La 77e édition du Festival de Cannes est une illustration de la nécessité de préserver un modèle européen de création. Selon la députée européenne Aurore Lalucq, la culture n’est pas une marchandise comme les autres, et l’Union ne peut pas devenir un sous-traitant culturel des concurrents américains.
Le Festival de Cannes vient de fermer les portes de sa 77e édition. Au menu du plus grand festival et du plus gros marché du cinéma au monde : 12 films européens en lice pour la palme d’or et 115 en compétition dans l’ensemble des catégories. Le cinéma européen, cette année encore, fait preuve de son extraordinaire vitalité. Déjà, l’année dernière, Justine Triet remportait la palme d’or avec Anatomie d’une chute, avant de triompher dans le monde entier en remportant plus d’une trentaine de récompenses.

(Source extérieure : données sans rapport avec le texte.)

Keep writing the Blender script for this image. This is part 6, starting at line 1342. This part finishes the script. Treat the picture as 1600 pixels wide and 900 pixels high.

Ce résultat ne doit rien au hasard. Il est le fruit d’un modèle européen de création qui permet au secteur du cinéma de continuer à produire des films variés et de qualité. Un secteur qui fait rayonner l’Europe dans le monde, pèse plus de 130 milliards d’euros et emploie près de 8 millions de personnes en Europe. Mais ce modèle est aujourd’hui remis en cause et fragilisé par des concurrents, notamment américains, qui ne souhaitent plus simplement conquérir une part du marché européen mais bien le dominer tout entier. Une stratégie agressive à visée hégémonique.
La nécessité vitale de soutenir le cinéma européen
Pendant trop longtemps, les dirigeants politiques européens ont abandonné le secteur de la culture en général et du cinéma en particulier, négligeant son importance et sa spécificité, non seulement comme secteur d’excellence économique mais aussi comme élément central de notre démocratie et de notre autonomie stratégique. Dans un monde où les blocs se sont reformés, où les imaginaires et les visions du monde se confrontent, où la démocratie est attaquée, le soutien au cinéma européen n’est pas un choix, un supplément d’âme, mais une obligation, une nécessité vitale.
La mère des batailles sera de maintenir l’exception culturelle européenne. La culture n’est pas une marchandise comme les autres et ne doit pas être traitée dans le cadre du marché unique. Cela passera notamment par l’exemption du secteur audiovisuel dans les négociations entre l’OMC et la Commission européenne.
Ensuite, il s’agira de préserver et promouvoir la structure de financement sur-mesure, redistributive et parfaitement adaptée aux besoins du cinéma. Rappelons ainsi qu’en France, les aides publiques octroyées au secteur du cinéma sont largement autofinancées puisqu’elles proviennent de taxes sur la vente de places de cinéma, sur les services de télévision et sur la vidéo et les services de vidéo à la demande. Les blockbusters américains contribuent donc à financer le cinéma français dans sa diversité. Autrement dit, Disney finance Triet.
Par ailleurs, grâce à une mise en œuvre exigeante de la directive Services de médias audiovisuels (SMA), les plateformes de streaming vidéo telles que Netflix, Amazon ou Disney + sont désormais tenues d’investir au moins 20 % du chiffre d’affaires réalisé en France dans le financement de créations françaises, notamment indépendantes, au même titre que les chaînes de télévision. Or, c’est justement ce principe que certaines plateformes tenteront de remettre en cause, au nom du libre jeu du marché.
Il faudra également se battre pour le maintien de l’exemption accordée au secteur audiovisuel concernant l’exclusivité territoriale. Ce modèle permet en effet d’assurer aux investisseurs une exclusivité d’exploitation dans le temps, sur leur média et sur leur territoire. C’est la condition sine qua none d’un accès pérenne aux financements privés du secteur cinématographique et audiovisuel. Sans cela, le risque est grand d’assister à une augmentation des coûts de diffusion couplée à une diminution des financements disponibles, ce qui affecterait à la fois la qualité et la quantité des œuvres produites.